Il suo lavoro è stato esposto a livello internazionale in mostre personali e collettive. Ha esposto presso: SIC art space (Helsinki, Finlandia), Centro di Arte Contemporanea Kim? (Riga, Lituania), Careof (Milano, Italia). National Arts Club (New York, USA), Driehaus Museum (Chicago, USA), Museo Nazionale della Lituania (Riga, Lituania). E’ stata nominata per il premio Purvitis nel 2016.

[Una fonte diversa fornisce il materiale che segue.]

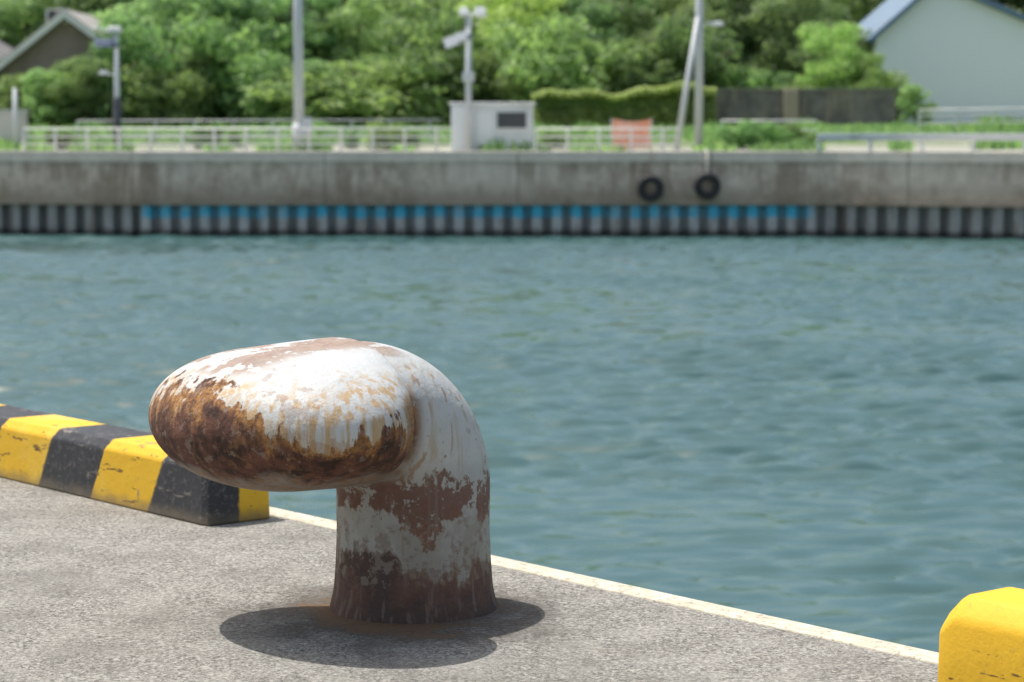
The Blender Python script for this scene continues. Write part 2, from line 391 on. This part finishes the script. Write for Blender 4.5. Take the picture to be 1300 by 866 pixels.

Giulio Saverio Rossi (Massa, Italia, 1988). Vive e lavora a Torino, Italia. Rossi ha studiato all’Accademia Albertina di Belle Arti di Torino. Il suo lavoro è caratterizzato da un uso critico dei mezzi pittorici tradizionali e riflette su come la capacità di guardare alla pittura denunci l’abilità di guardare al mondo. Negando quindi la pittura come risultato di un esercizio ripetitivo, i suoi lavori possono anche essere intesi come la messa in esperimento di diverse strategie per capire lo sguardo attraverso la pittura.
Tra le sue mostre recenti, le personali “No Subject” a LOCALEDUE (Bologna, Italia), “Bordi/Borders/Bords #1” a K+D (Torino, Italia) e le collettive “Sulla Pittura” Spazio Siena (Siena, Italia), “Teatrum Botanicum” PAV - Parco Arte Vivente (Torino, Italia), “Viva Arte Viva” presso Futurdome (Milano, Italia).
Theis Wendt (Copenaghen, Danimarca, 1981). Vive e lavora a Copenaghen. In Wendt la forma e i materiali sono spesso mimetici di qualità e superfici caratteristiche di altri materiali, come se la materia stessa provasse ad assecondare qualcosa di altro da sé. Nei suoi lavori bidimensionali il quadro non si presenta come finestra verso l’altrove ma tutta la sua struttura è come catturata in un’autoreferenzialità senza fine. Le pitture diventano copie di loro stesse, calchi traslucidi rivelano soltanto un’oscurità assorbente.
Wendt ha studiato alla Royal Danish Academy di Belle Arti a Copenaghen e tra le sue principali mostre ricordiamo: San Diego Art Institute (San Diego, USA), Brandts Sculpture Triennial (Odense, Danimarca) Torrance Art Museum (Los Angeles, USA), Kalmar Konstmuseum (Kalmar, Svezia).